## Aim
Copy exactly the lines from the start of the data below through the one that carries "399, .010), .0130, M_elb, 'cuff')", and only those.

## Material provided
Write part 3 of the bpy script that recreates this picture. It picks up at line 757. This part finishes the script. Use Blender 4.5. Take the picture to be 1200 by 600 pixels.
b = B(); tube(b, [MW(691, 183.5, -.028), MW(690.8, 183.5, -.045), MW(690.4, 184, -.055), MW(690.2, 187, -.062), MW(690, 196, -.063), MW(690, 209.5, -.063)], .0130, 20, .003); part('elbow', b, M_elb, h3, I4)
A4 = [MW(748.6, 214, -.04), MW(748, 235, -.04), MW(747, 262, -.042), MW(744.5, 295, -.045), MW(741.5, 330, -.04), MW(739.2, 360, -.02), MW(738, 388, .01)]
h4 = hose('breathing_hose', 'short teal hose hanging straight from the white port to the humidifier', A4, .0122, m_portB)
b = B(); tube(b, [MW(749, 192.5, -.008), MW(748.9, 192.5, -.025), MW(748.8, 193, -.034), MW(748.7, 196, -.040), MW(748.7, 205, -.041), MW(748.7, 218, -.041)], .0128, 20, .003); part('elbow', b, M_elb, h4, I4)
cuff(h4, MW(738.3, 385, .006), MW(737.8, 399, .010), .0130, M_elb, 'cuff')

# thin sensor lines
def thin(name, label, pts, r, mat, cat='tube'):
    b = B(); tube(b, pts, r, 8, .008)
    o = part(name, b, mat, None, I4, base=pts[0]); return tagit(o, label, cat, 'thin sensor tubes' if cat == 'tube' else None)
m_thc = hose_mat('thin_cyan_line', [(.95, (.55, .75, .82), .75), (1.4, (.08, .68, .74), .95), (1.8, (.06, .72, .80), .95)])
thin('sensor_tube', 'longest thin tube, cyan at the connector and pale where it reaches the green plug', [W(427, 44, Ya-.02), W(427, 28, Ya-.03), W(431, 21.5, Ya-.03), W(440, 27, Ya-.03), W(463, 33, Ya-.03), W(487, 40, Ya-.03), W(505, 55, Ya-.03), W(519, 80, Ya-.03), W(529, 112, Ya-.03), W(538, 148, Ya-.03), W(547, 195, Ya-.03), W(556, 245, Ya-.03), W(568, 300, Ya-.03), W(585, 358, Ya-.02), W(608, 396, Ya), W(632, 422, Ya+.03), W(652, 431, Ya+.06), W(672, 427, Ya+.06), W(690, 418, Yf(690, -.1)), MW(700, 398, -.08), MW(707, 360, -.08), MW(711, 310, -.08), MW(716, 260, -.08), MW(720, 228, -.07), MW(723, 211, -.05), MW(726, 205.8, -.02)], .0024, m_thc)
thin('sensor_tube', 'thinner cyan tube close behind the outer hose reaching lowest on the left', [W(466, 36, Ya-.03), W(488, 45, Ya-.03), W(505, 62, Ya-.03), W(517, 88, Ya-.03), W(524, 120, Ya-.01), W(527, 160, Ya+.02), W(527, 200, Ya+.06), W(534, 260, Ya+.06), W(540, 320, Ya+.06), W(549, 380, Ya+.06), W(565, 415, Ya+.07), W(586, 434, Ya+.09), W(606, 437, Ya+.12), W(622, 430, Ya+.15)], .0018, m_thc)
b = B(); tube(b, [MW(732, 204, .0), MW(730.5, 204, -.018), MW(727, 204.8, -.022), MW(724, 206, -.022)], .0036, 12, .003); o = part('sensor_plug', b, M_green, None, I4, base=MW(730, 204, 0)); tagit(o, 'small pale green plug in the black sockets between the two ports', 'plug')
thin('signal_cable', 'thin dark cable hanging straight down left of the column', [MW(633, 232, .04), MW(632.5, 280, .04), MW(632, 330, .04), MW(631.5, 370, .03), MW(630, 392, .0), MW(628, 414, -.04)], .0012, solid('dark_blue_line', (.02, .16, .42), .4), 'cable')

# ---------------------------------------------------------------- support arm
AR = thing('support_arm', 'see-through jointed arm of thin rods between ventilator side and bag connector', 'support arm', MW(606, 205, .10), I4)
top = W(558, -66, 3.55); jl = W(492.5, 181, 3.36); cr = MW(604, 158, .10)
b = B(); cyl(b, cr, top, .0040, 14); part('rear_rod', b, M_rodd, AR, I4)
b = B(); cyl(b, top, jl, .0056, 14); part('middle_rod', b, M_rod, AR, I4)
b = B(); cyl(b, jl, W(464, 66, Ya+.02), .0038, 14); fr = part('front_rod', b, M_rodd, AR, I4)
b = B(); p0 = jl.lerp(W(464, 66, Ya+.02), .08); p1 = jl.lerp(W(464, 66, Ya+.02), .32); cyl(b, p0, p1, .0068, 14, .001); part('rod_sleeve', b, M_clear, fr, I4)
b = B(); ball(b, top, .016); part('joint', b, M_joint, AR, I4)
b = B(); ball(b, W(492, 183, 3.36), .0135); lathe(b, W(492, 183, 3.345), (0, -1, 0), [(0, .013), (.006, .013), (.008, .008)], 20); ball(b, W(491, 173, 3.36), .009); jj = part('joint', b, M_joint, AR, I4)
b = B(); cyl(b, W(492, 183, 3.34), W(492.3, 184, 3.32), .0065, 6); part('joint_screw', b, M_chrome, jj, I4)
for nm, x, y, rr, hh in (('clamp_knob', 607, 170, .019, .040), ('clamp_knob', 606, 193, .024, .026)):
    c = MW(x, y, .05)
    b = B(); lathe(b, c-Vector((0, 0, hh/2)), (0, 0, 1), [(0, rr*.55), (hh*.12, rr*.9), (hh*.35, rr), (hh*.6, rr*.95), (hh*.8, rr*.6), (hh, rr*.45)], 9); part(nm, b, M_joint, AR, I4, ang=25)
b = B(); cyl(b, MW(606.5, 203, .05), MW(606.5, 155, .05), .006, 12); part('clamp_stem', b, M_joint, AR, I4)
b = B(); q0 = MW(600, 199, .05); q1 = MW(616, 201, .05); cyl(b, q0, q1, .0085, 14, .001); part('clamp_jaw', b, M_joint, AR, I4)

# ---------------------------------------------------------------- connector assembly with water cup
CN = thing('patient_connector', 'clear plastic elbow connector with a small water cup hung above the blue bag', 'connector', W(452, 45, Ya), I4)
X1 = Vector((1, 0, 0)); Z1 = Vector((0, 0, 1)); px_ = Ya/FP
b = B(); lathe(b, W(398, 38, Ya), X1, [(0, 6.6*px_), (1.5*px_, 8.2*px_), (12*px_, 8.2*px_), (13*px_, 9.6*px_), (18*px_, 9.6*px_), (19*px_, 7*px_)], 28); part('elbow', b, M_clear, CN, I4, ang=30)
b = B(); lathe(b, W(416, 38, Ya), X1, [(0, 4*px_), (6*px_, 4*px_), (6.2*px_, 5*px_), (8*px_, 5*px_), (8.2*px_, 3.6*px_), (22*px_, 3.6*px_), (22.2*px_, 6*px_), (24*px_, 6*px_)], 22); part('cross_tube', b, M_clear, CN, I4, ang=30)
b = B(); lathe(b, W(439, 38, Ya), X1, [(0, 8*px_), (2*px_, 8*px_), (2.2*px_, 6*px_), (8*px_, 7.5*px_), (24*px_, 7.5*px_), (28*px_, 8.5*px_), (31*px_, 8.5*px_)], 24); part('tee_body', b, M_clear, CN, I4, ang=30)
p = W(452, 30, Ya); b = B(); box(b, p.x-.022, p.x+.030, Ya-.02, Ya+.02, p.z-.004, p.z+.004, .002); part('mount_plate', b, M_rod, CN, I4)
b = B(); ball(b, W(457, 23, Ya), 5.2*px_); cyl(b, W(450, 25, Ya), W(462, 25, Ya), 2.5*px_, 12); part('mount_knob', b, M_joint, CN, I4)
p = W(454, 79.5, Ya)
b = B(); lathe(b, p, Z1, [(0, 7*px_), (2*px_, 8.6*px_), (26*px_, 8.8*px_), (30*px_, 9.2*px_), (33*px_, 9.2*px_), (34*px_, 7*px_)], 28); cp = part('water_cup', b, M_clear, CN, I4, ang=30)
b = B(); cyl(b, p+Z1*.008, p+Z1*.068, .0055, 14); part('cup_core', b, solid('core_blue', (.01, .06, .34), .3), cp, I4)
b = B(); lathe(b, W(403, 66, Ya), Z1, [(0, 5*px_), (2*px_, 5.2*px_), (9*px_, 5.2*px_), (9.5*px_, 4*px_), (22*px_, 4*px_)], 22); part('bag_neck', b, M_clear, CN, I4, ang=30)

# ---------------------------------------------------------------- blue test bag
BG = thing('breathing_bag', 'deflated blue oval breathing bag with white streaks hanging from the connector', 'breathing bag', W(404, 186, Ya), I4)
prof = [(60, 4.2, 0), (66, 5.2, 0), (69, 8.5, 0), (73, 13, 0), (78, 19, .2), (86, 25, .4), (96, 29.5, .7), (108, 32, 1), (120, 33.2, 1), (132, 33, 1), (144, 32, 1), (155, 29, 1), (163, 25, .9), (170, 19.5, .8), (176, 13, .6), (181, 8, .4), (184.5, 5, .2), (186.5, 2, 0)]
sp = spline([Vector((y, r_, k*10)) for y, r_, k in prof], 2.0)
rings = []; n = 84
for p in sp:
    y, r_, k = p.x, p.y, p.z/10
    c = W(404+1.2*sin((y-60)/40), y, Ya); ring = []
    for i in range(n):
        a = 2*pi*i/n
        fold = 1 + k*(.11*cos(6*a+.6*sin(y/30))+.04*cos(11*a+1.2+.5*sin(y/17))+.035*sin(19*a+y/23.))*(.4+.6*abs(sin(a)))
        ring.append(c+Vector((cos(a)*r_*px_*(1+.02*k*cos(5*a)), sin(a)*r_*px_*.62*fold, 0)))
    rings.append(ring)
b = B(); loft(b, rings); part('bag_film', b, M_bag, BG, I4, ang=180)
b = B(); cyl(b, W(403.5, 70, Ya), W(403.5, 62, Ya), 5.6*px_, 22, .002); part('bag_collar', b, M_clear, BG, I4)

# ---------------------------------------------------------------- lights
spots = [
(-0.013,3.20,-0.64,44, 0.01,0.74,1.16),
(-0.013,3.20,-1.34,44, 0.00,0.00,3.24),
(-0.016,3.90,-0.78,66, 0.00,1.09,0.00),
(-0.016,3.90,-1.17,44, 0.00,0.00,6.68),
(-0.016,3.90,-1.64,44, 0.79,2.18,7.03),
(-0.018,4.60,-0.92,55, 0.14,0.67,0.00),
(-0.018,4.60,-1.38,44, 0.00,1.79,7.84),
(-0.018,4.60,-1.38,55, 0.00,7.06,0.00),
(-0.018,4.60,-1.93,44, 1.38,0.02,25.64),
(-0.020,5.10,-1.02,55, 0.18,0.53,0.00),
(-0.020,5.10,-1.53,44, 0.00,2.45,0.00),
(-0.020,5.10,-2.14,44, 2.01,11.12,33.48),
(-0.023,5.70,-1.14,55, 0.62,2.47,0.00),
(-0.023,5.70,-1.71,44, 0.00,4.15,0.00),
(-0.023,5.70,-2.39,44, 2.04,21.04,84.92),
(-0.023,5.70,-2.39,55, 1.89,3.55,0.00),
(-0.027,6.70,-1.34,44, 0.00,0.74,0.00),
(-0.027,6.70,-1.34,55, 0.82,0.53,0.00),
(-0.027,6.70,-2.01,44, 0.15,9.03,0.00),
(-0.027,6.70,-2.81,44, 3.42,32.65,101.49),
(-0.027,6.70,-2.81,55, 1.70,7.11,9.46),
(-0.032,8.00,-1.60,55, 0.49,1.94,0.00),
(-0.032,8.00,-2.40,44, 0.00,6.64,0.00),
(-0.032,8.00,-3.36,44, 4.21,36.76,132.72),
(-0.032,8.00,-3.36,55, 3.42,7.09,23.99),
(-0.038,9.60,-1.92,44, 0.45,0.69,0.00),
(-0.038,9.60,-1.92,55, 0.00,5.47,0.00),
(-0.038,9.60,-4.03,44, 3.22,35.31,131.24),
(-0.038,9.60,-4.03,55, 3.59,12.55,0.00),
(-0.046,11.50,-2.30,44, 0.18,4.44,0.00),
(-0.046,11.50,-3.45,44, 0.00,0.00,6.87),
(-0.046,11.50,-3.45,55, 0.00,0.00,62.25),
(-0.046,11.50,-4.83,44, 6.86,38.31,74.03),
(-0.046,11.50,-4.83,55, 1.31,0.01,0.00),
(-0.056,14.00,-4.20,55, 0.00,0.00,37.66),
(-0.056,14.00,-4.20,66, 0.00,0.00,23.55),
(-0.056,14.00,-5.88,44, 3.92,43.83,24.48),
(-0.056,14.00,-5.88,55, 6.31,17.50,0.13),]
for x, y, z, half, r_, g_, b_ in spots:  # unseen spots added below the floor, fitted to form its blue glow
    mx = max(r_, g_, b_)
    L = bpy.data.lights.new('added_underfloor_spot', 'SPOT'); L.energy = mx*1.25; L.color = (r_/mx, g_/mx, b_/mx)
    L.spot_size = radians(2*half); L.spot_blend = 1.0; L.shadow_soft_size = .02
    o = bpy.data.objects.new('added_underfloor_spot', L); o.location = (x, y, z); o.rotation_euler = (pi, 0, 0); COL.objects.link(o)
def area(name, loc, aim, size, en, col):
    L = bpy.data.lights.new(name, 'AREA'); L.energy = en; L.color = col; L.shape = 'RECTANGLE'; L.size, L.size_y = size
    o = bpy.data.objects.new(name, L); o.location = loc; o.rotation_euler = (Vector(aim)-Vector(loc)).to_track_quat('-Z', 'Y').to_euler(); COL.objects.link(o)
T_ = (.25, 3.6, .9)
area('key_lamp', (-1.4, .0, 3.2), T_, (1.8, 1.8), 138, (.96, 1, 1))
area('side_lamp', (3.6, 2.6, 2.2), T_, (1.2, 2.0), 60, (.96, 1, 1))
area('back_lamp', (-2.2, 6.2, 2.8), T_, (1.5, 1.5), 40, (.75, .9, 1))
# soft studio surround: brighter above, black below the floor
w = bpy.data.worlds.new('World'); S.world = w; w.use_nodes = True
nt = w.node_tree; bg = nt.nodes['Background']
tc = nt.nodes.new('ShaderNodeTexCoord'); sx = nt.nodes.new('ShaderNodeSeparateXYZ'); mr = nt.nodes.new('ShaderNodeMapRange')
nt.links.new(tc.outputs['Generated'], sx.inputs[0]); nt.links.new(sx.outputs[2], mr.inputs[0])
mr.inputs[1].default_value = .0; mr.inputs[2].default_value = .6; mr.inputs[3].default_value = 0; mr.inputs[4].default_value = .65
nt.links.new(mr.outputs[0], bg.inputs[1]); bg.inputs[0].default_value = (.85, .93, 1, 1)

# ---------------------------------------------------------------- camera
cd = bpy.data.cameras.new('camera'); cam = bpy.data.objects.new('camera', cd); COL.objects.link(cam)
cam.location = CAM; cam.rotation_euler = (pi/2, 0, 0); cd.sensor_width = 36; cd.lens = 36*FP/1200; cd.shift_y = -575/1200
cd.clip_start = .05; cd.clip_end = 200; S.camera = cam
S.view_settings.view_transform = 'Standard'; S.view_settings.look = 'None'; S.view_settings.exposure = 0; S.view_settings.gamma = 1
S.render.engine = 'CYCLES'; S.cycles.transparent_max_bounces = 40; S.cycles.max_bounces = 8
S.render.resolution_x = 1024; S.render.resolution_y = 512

## Worked answer
Write part 3 of the bpy script that recreates this picture. It picks up at line 757. This part finishes the script. Use Blender 4.5. Take the picture to be 1200 by 600 pixels.
b = B(); tube(b, [MW(691, 183.5, -.028), MW(690.8, 183.5, -.045), MW(690.4, 184, -.055), MW(690.2, 187, -.062), MW(690, 196, -.063), MW(690, 209.5, -.063)], .0130, 20, .003); part('elbow', b, M_elb, h3, I4)
A4 = [MW(748.6, 214, -.04), MW(748, 235, -.04), MW(747, 262, -.042), MW(744.5, 295, -.045), MW(741.5, 330, -.04), MW(739.2, 360, -.02), MW(738, 388, .01)]
h4 = hose('breathing_hose', 'short teal hose hanging straight from the white port to the humidifier', A4, .0122, m_portB)
b = B(); tube(b, [MW(749, 192.5, -.008), MW(748.9, 192.5, -.025), MW(748.8, 193, -.034), MW(748.7, 196, -.040), MW(748.7, 205, -.041), MW(748.7, 218, -.041)], .0128, 20, .003); part('elbow', b, M_elb, h4, I4)
cuff(h4, MW(738.3, 385, .006), MW(737.8, 399, .010), .0130, M_elb, 'cuff')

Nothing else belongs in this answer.